** Task to complete **
Print exactly those lines that run from the beginning of the data to the line bearing "from mathutils.bvhtree import BVHTree", inclusive.
+++ Raw data
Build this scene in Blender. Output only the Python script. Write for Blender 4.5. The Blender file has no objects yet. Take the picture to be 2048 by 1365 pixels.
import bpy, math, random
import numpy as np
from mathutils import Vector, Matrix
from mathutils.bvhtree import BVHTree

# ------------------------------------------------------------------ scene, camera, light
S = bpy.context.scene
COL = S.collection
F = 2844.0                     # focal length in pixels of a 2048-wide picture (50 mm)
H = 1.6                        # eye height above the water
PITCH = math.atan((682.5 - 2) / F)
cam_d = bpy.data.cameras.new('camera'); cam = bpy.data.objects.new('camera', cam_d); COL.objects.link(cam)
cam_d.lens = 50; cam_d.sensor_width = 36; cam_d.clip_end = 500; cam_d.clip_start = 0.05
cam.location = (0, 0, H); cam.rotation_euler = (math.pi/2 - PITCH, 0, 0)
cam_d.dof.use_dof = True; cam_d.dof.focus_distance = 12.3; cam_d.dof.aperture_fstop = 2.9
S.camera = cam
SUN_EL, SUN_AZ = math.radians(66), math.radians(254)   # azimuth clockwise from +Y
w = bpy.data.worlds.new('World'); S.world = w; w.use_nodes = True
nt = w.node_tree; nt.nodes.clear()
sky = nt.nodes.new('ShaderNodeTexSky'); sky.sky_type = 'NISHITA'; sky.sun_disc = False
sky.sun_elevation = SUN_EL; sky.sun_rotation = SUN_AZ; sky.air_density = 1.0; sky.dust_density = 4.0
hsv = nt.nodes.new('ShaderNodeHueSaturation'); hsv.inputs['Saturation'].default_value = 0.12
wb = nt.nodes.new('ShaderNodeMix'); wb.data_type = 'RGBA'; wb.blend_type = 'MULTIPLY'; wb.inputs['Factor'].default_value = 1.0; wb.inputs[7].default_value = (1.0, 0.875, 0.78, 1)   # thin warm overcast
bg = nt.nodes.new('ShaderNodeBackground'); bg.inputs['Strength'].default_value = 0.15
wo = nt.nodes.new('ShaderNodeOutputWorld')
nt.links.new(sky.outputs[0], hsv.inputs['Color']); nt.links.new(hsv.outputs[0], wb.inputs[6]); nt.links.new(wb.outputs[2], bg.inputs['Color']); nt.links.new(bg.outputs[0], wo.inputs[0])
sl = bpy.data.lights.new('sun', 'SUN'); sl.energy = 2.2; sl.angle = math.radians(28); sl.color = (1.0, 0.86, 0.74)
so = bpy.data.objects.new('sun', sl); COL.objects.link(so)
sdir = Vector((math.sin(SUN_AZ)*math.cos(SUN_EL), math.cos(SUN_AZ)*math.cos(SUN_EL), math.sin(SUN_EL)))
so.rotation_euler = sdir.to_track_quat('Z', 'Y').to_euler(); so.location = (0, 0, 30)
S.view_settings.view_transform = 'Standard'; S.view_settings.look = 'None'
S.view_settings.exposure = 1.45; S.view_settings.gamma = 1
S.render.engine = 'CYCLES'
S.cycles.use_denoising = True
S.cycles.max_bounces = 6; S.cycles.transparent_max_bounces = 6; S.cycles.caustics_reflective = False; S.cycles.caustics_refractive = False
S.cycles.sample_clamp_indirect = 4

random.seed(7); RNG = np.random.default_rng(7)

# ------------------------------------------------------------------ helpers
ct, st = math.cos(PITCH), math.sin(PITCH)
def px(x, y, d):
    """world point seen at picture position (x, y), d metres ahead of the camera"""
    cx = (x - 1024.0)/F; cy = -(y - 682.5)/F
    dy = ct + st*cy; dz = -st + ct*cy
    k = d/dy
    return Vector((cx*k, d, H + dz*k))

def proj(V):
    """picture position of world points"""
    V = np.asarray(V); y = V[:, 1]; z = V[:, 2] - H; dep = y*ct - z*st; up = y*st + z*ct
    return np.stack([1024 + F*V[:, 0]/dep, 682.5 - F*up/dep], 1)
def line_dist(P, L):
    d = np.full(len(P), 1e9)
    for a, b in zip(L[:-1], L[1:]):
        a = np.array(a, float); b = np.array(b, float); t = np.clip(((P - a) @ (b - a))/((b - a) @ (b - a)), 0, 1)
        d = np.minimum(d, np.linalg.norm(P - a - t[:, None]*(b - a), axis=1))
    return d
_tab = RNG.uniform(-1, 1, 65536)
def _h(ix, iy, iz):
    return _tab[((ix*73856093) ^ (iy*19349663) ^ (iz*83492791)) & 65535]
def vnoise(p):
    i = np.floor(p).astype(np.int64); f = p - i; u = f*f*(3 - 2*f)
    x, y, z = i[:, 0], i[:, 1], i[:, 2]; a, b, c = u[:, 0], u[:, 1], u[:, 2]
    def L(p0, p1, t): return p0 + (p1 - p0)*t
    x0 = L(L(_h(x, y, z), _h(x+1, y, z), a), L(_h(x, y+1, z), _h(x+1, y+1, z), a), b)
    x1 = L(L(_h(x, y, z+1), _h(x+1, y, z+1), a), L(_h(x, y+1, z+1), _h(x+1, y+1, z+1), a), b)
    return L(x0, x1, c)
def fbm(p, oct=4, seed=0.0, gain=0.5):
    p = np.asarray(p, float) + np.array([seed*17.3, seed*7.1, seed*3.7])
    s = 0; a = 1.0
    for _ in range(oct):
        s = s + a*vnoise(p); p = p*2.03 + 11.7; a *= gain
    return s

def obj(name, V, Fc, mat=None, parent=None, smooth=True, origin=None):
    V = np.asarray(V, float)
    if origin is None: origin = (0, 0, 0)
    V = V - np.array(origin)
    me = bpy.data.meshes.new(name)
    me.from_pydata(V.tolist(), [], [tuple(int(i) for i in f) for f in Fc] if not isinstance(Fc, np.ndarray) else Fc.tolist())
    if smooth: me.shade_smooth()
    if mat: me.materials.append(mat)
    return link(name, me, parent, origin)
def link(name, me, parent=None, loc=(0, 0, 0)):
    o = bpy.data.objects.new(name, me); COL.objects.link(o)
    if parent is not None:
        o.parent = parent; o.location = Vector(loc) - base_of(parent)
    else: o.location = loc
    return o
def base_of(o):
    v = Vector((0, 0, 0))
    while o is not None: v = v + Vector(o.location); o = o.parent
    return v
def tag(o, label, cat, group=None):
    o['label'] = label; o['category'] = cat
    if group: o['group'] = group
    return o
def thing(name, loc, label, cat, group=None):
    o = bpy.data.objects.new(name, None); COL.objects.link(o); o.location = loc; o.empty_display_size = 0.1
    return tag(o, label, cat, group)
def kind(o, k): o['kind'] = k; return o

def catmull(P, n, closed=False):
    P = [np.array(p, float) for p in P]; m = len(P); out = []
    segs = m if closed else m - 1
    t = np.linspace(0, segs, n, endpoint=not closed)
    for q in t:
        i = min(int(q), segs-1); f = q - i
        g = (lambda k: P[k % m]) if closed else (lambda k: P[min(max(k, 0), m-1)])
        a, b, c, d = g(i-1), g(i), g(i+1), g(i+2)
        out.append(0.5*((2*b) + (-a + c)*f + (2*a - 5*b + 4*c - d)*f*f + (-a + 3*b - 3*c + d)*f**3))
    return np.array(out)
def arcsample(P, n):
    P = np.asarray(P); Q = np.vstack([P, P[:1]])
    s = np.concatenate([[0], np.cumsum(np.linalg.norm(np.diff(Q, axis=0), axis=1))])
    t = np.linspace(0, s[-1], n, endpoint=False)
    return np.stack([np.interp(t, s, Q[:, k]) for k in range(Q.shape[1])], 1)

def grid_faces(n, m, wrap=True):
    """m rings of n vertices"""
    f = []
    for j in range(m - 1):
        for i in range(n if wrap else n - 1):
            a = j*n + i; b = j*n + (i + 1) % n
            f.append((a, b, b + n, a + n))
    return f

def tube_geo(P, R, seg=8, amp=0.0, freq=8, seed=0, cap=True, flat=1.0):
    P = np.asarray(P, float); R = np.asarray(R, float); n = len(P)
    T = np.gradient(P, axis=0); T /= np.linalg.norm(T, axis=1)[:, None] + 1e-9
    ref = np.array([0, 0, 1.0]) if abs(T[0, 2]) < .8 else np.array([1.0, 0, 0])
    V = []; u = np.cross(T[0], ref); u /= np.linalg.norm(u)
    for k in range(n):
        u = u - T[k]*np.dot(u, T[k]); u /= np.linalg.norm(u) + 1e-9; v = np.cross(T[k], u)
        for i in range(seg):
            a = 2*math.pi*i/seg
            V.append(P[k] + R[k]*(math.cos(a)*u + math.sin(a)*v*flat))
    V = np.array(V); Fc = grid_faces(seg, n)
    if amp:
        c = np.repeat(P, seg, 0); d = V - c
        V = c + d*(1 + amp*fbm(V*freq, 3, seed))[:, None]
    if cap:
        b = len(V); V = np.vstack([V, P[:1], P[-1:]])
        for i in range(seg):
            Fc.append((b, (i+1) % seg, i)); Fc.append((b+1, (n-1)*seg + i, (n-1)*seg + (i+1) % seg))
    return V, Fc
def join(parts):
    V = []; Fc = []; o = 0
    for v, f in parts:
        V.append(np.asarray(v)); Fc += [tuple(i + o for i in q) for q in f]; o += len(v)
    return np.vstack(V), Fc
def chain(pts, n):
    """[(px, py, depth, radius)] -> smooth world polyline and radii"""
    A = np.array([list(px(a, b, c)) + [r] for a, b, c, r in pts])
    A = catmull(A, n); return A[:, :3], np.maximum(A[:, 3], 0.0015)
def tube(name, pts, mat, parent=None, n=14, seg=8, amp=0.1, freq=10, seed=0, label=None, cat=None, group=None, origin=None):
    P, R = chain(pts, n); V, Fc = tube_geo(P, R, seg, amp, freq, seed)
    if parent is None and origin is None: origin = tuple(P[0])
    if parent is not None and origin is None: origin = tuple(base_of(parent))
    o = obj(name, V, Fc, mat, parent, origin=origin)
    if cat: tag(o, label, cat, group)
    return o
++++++
** Answer to the task **
Build this scene in Blender. Output only the Python script. Write for Blender 4.5. The Blender file has no objects yet. Take the picture to be 2048 by 1365 pixels.
import bpy, math, random
import numpy as np
from mathutils import Vector, Matrix
from mathutils.bvhtree import BVHTree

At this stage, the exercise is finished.